Ahmed ibni Hanbel hazretleri “rahmetullahi aleyh”, devrinin bir tanesiydi ilimde.
Küçük yaşta babasını kaybetti.
Akranına nisbetle, erken başladı ilim tahsiline.
Talebe arasında seçilip mümtaz oldu.
Zira öğrendiğini, hemen ezberliyordu.
Fıkıh ilmini, İmam-ı Şafii hazretlerinden aldı.
Hadis ilmini ise İmam-ı Ebu Yusuf’dan “rahmetullahi aleyhima”.
Başka âlimlerden de uzun yıllar ders okudu.
Sonra Bağdat’tan çıkıp, dolaştı diyar diyar.
Hadis-i şerif rivayet eden kim varsa, arayıp evlerinde ziyaret etti onları tek tek.
Hadis-i şerifleri, kendi ağızlarından dinlerdi bizzat.
Böylece ömrü yollarda geçti ve çok meşakkatler çekti bu uğurda.
Hiç üşenmezdi
Tek bir hadis-i şerif öğrenebilmek için çok uzak mesafelere giderdi üşenmeden.
Hem de yaya giderdi çoğuna bu yolların.
Severek katlanırdı bu meşakkatlere.
Hatta bir seyahatte hiç parası kalmamıştı cebinde.
Varacağı yer ise çok uzaktı.
Sırtında yük taşıyıp para kazandı, yine de bırakmadı ilim tahsilini.
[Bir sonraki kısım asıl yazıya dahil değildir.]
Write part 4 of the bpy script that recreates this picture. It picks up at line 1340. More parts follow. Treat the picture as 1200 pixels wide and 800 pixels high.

Onun bu gayretine şaşardı herkes.
Akıl erdiremezlerdi haline.
Kitap çantalarını sırtında taşırdı hep.
Ondaki bu gayreti görenlerden birisi;
- Ya ibni Hanbel! Bir Kûfe’ye gidersin, bir Şam’a, bir başka diyara. Bu, böyle ne zamana kadar sürecek? diye sordu.
Cevabında;
- Durmak yok, buyurdu. Hokka ve kalemle, tâ ki mezara kadar devam eder bu böyle.